======== Given records

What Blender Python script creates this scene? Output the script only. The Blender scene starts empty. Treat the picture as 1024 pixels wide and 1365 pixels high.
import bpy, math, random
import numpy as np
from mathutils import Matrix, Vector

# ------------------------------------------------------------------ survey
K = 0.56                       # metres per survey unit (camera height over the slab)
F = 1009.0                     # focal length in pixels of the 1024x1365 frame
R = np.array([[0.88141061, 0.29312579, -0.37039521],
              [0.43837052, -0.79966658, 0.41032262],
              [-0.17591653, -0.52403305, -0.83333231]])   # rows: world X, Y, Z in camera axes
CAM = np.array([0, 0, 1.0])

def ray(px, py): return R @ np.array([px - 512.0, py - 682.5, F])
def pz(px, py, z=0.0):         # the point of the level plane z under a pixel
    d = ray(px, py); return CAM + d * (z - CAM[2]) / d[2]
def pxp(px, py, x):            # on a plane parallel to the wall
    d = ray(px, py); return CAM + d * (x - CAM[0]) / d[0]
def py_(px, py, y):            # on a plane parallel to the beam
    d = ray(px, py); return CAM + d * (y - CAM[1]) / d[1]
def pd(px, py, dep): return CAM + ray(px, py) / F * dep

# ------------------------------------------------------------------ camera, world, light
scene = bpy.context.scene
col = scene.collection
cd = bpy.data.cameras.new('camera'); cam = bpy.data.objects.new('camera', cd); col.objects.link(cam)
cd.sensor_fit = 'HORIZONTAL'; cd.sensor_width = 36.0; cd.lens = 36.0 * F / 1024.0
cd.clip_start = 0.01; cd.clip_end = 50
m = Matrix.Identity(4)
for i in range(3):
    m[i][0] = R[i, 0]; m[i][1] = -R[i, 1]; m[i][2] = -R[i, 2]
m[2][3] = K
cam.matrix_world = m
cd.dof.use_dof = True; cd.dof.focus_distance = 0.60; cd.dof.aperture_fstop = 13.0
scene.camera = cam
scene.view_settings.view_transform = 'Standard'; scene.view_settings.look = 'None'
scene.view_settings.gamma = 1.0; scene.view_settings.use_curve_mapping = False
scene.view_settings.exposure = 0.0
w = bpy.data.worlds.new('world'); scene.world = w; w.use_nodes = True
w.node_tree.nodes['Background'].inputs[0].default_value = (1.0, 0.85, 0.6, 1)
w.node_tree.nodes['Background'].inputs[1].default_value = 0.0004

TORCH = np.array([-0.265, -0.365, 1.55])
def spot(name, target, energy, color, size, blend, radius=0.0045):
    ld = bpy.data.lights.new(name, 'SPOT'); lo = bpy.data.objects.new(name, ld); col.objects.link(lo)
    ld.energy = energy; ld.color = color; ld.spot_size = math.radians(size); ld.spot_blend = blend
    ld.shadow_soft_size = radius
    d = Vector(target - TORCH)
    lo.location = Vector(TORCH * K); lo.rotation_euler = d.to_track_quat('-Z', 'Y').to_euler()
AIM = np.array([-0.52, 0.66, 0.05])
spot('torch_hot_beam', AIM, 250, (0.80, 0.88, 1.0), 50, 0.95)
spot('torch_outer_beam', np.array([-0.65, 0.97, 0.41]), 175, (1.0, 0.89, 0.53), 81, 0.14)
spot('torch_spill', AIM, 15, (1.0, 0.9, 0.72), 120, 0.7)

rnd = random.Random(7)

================
======== Given records

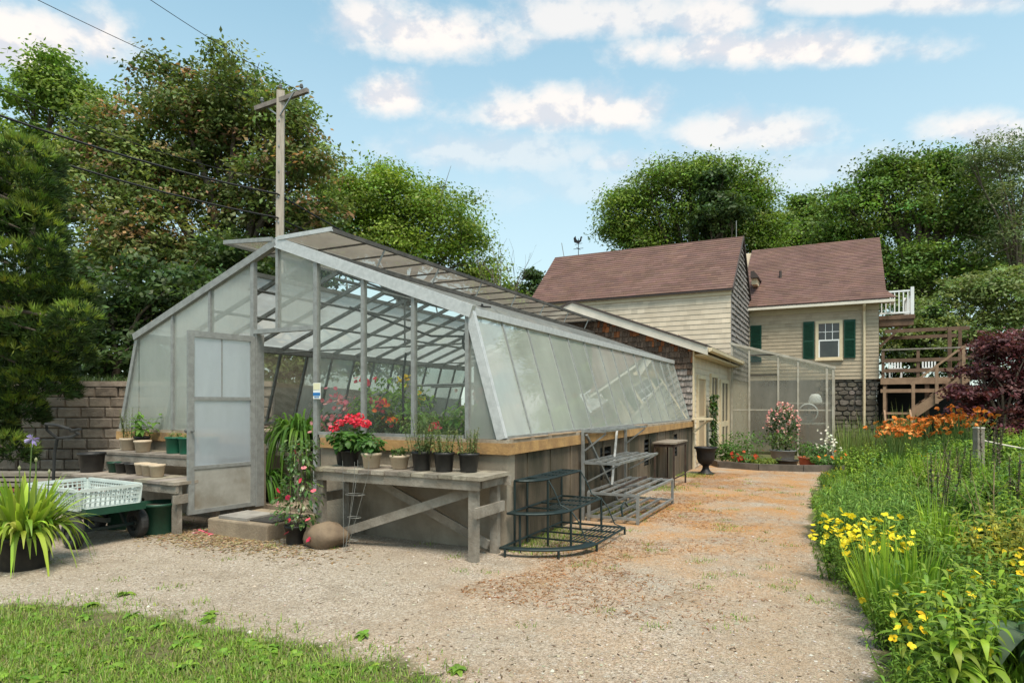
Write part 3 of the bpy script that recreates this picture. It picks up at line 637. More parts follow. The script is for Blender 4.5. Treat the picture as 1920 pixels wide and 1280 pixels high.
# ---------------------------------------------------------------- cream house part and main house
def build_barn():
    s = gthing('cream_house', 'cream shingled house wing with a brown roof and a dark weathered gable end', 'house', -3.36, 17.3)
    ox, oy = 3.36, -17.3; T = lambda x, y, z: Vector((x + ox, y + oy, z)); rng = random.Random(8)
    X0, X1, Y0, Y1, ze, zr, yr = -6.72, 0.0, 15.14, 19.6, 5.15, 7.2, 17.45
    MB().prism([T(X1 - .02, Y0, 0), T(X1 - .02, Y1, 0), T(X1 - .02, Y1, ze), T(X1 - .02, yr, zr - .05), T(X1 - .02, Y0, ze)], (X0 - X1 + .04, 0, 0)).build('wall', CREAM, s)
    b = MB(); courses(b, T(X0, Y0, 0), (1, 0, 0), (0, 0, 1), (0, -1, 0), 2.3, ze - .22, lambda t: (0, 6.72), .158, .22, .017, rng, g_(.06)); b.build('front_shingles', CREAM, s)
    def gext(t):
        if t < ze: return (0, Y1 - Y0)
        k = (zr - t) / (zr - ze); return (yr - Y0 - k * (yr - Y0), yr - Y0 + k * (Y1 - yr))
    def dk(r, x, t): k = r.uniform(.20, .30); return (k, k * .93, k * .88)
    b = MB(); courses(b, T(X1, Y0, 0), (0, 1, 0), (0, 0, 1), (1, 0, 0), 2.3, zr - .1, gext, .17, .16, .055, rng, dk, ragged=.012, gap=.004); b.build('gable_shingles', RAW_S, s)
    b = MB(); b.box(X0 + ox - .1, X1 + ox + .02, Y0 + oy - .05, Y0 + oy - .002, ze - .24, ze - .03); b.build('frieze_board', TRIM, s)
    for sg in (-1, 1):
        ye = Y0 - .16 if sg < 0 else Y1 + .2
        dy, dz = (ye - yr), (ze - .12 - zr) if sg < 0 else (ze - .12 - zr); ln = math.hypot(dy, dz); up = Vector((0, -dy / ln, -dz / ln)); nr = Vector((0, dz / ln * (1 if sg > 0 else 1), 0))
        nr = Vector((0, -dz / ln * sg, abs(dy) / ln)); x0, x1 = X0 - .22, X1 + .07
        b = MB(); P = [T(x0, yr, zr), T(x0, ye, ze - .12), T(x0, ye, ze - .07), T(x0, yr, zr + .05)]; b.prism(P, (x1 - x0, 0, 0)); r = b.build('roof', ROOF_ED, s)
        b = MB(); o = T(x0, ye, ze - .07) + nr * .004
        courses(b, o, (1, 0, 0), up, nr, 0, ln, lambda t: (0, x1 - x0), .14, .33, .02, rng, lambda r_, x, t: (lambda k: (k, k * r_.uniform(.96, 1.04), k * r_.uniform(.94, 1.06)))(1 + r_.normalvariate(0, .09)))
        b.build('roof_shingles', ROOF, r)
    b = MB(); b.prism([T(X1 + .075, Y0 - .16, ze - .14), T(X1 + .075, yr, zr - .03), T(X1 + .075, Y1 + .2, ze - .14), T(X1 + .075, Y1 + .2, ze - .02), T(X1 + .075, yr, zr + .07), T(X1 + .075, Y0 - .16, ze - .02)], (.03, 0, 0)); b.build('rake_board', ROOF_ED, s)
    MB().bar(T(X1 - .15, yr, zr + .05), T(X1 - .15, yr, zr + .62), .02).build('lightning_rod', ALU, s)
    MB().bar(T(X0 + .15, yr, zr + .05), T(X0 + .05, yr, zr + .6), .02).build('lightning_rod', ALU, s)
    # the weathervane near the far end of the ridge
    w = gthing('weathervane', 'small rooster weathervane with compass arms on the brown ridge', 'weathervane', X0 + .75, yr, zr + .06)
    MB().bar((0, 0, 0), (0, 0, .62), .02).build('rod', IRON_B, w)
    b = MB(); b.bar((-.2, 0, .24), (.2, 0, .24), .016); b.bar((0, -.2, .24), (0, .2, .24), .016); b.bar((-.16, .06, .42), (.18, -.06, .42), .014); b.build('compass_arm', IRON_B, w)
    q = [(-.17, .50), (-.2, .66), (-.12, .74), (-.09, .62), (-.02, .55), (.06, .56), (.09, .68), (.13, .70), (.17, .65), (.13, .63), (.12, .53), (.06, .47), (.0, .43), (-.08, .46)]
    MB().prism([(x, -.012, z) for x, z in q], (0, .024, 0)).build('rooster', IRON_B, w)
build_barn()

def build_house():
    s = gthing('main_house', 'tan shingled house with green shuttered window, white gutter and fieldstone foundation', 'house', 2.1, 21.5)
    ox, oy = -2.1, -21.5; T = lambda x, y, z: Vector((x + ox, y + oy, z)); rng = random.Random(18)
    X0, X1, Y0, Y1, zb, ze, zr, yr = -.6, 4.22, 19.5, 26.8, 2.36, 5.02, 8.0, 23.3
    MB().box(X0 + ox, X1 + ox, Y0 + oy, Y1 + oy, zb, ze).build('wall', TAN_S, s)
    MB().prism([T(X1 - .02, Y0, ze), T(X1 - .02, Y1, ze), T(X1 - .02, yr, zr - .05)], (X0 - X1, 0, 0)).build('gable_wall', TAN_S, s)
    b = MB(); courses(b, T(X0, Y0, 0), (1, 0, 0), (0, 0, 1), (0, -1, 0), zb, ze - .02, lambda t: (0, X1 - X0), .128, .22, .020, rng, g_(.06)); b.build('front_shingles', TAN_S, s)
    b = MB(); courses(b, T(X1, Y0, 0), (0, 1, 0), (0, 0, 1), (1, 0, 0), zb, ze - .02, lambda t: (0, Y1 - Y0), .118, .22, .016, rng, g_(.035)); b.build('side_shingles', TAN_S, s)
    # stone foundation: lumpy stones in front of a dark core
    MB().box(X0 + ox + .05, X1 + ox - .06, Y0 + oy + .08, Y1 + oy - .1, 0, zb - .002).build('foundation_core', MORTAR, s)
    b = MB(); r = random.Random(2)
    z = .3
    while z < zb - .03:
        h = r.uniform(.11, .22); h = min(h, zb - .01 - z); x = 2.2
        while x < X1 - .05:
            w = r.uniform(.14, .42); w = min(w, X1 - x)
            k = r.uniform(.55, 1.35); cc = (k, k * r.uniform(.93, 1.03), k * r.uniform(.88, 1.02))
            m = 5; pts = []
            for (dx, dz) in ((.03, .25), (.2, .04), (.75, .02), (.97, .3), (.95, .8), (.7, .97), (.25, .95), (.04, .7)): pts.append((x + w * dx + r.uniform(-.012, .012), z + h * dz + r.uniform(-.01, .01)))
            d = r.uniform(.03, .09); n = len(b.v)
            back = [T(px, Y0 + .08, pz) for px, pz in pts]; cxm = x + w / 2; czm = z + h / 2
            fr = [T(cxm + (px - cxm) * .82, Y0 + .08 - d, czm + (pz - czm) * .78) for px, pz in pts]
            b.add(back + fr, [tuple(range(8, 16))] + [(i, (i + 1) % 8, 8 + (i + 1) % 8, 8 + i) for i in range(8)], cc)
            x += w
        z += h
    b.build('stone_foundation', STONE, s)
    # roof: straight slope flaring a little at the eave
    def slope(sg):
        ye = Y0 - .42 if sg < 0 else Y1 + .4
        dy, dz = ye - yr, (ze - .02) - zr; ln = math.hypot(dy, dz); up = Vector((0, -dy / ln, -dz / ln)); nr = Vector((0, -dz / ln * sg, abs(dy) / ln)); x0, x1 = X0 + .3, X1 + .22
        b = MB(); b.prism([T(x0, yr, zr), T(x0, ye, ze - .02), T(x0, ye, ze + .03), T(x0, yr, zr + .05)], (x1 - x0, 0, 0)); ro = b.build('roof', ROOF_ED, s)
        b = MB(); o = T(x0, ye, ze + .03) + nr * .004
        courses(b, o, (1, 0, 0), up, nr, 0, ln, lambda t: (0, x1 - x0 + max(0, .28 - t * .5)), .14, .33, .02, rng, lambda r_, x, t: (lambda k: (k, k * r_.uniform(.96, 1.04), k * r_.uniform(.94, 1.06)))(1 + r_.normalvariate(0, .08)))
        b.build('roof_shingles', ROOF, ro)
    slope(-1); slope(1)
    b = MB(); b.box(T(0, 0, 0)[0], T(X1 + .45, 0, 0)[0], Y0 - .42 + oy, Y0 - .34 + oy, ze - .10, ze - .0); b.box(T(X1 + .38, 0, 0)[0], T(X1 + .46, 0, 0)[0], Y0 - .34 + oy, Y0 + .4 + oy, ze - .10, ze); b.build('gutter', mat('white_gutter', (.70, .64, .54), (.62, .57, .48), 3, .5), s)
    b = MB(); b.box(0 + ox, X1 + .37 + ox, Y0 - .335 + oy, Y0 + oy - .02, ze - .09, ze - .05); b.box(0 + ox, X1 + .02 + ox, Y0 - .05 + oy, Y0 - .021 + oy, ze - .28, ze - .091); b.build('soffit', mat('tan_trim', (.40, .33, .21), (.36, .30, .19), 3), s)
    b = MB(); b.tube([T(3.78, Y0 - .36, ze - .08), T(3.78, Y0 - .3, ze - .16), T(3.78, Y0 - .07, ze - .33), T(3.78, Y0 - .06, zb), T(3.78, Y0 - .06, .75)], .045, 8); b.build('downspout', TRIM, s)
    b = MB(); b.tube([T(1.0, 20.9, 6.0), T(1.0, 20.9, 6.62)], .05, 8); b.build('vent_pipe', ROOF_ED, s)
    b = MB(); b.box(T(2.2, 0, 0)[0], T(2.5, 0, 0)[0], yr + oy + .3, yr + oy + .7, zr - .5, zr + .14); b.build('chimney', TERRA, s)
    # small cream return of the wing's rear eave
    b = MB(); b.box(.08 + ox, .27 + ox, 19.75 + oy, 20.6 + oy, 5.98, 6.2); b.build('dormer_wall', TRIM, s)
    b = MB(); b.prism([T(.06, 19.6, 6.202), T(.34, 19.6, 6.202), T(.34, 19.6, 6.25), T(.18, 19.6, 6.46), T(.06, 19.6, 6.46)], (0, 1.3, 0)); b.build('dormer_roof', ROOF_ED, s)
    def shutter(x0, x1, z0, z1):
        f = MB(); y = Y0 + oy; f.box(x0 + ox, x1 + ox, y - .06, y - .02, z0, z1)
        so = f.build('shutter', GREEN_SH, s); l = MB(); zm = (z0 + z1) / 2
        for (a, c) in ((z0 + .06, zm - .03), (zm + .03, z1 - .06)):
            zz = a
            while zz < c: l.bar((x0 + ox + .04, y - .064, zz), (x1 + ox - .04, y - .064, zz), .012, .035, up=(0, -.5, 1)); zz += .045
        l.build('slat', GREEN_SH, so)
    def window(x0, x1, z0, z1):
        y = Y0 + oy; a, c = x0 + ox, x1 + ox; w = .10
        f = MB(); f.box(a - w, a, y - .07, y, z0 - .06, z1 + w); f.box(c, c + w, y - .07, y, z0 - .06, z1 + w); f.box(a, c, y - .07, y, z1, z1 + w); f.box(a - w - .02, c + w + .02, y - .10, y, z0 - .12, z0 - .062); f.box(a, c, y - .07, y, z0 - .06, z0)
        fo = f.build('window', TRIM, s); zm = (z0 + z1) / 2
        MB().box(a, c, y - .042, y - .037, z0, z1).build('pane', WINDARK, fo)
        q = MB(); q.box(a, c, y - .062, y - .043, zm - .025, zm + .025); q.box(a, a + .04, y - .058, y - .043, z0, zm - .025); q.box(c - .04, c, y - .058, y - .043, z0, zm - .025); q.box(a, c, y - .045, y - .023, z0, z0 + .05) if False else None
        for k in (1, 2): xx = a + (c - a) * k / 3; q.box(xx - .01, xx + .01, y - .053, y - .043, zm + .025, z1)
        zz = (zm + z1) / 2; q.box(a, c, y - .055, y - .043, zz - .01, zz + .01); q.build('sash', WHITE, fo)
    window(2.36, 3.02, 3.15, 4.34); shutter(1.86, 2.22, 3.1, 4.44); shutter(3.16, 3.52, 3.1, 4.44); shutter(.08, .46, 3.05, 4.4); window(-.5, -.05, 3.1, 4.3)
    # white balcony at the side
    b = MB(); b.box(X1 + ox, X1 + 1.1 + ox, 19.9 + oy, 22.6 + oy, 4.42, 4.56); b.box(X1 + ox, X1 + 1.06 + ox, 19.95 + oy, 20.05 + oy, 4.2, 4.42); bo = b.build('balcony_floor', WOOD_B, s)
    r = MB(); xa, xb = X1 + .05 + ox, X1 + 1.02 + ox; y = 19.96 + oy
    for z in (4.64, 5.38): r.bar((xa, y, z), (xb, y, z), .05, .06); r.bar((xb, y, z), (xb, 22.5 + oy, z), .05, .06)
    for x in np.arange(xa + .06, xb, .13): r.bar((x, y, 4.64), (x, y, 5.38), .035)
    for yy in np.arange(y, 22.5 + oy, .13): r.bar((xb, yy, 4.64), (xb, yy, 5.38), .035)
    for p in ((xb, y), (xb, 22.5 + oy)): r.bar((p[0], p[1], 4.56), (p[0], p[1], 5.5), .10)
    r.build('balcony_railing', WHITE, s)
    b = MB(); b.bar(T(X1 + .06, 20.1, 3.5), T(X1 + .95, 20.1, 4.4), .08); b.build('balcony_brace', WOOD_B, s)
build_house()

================

◆ **Written problem**
Above are records; repeat only the lines starting at the line with "What Blender Python" and ending at the line with "from mathutils import Matrix, Vector", exactly as they appear, both included.

◆ **Solved problem**
What Blender Python script creates this scene? Output the script only. The Blender scene starts empty. Treat the picture as 1024 pixels wide and 1365 pixels high.
import bpy, math, random
import numpy as np
from mathutils import Matrix, Vector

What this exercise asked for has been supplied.